Bill Knott, Laugh at the End of the World: Collected Comic Poems 1969-1999
(2000, Rochester, NY: BOA Editions, Ltd. )
Recovering from jet lag, I found myself up in the wee hours and decided to crack open the poetry of Boston-area-based Bill Knott.
I’d read many of these poems some time ago, but it was refreshing to dip back into them. The collection makes some demands upon the reader – there are wonderfully coherent and pithy poems in here – truly memorable – and there are lots that seem like impressionistic and surrealistic studies. To be sure, that variety of quality shows up in the collected works of many poets, and, if one takes on the project of reading through the body of them, one must forgive what will inevitably be less appealing. Knott, at his best, is a great ironic humorist. In his most telling moments, he brings a poignancy and longing together with the irony to great results.

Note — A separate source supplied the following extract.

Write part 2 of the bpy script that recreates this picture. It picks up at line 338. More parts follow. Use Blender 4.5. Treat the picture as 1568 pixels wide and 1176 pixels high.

The Man Who Married His Checkout Lane is a lovely erotic paean to shopping and I will never stand in a checkout lane with quite the same abandon or boredom ever again.
Unspeakable simply states:
A comma is a period which leaks.
I find this hysterically funny and amusing in the same way I find Steven Wright’s pithy but self-effacing one-liners to be funny (I had a speed reading accident the other day…)
My Favorite Word, again, very briefly, declares:
“Attentionspan” is my favorite word
because I can never finish
reading it all the way through.
Singular, pithy, and almost just a one-liner, but, in a way, funnier as a poem.
Or, in Lesson:
Even if the mountain I climbed
Proved to be just a duncecap really,
It was only on gaining its peak
That that knowledge reached me.
There is such simplicity and grace and wit that the poem, like the peak, almost seems to hover.
If you have some wee hours to ramble and mine the veins, some of the jewels to be found here are lovely.